Rusya ise Filistin meselesinde 2 devletli çözümden yana. Filistinli grupları bir araya getirmeye yönelik çalışmalar yaptı. Sovyetler döneminde özellikle Filistin’e çok büyük desteği vardı. İsrail Arap ülkeleri arasındaki savaşta silahla lojistikle, askeri uzmanlarla açıkça Arap ordularını desteklemişti. Hamas heyetlerinin son dönem pek çok defa Rusya’ya gelip gittiğini biliyoruz. Artık bu cepheleşme derinleşirken Rusya’nın da İsrail’e yönelik siyasetlerinin de keskinleşmesi mesafenin artması olası gözüküyor.

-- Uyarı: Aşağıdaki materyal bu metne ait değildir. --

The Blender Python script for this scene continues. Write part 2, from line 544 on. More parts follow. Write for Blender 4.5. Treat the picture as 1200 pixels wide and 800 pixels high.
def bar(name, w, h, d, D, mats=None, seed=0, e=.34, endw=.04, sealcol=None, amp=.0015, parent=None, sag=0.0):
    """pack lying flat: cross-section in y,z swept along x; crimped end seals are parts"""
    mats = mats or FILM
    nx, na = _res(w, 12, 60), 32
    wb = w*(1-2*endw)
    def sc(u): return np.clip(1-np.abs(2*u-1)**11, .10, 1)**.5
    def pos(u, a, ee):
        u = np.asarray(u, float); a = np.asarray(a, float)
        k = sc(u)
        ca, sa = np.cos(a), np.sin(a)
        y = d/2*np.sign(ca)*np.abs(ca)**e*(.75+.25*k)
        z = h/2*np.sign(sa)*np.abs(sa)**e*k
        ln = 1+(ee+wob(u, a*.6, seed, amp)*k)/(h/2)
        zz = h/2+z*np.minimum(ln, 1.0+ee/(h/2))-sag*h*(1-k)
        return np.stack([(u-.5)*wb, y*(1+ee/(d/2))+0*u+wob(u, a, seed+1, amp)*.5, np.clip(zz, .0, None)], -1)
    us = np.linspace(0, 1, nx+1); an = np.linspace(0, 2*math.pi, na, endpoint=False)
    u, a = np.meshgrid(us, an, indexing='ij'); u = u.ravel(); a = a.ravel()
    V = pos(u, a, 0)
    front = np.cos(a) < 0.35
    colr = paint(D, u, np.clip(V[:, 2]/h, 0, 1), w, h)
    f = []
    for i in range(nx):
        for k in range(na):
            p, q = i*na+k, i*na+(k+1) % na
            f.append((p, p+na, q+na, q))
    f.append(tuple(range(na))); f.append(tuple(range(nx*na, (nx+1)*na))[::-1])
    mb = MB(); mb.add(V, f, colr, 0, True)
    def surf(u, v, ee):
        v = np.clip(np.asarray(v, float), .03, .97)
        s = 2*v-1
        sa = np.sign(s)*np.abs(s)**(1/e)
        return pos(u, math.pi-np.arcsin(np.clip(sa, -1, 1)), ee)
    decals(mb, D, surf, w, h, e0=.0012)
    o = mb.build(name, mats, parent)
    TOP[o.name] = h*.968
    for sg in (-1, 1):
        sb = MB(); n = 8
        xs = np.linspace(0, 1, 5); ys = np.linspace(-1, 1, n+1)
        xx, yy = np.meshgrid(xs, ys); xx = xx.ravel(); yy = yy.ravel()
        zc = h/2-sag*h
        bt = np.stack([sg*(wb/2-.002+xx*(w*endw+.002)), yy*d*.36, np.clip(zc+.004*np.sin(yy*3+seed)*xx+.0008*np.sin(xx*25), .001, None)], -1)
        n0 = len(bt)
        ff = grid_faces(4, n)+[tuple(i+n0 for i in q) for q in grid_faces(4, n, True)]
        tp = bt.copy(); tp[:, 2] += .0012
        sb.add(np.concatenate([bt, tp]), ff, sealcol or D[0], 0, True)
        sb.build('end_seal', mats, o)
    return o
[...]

Çin Filistinli grupları bir araya getirdi
Çin Pekin’de çok önemli bir zirve topladı. Bütün Filistinli örgütler bir araya getirilip ulusal mutabakat hükümeti kurulması yönünde adımlar atıldı. Çin burada bir irade göstermiş oluyor. Uzun yıllardır Filistin hareketine verdiği destek var. Diğer yandan özellikle bilişim alanında İsrail’le Çinli şirketlerin işbirliği yaptığı bilinen bir gerçek. Hayfa Limanı’nın Çin tarafından kiralanması söz konusuydu. Son süreçle beraber diğer bölge ülkeleriyle aynı anda İsrail’le ilişki sürdürmek hem Rusya hem Çin açısından zor hale geldi. Çünkü İsrail kontrolden çıkmış şekilde saldırıyor. Ve hiçbir diplomatik yol bırakmıyor. Bu süreçte hem Rusya’nın hem Çin’in İsrail’le aralarındaki mesafeyi daha da artıracağı, Filistin konusunda da açık biçimde olmasa da her anlamda desteğin artacağı kanaatindeyim. Bu yönde Husilerin Babul-Mendeb Boğazı üzerinde yaptığı ve dünya ticaret yollarını da etkileyen saldırılarla alakalı olarak bu ülkelerin de aldıkları siyasi pozisyonun iyi değerlendirilmesi gerekeceği düşüncesindeyim. Önümüzdeki süreçte bu ayrılık çok hızlı gelişebilir ve hiç beklemediğimiz gelişmeler de yaşanabilir. İsrail’in mevcut siyasetleriyle varlığını sürdürmesi bile artık şüpheli diyebiliriz.”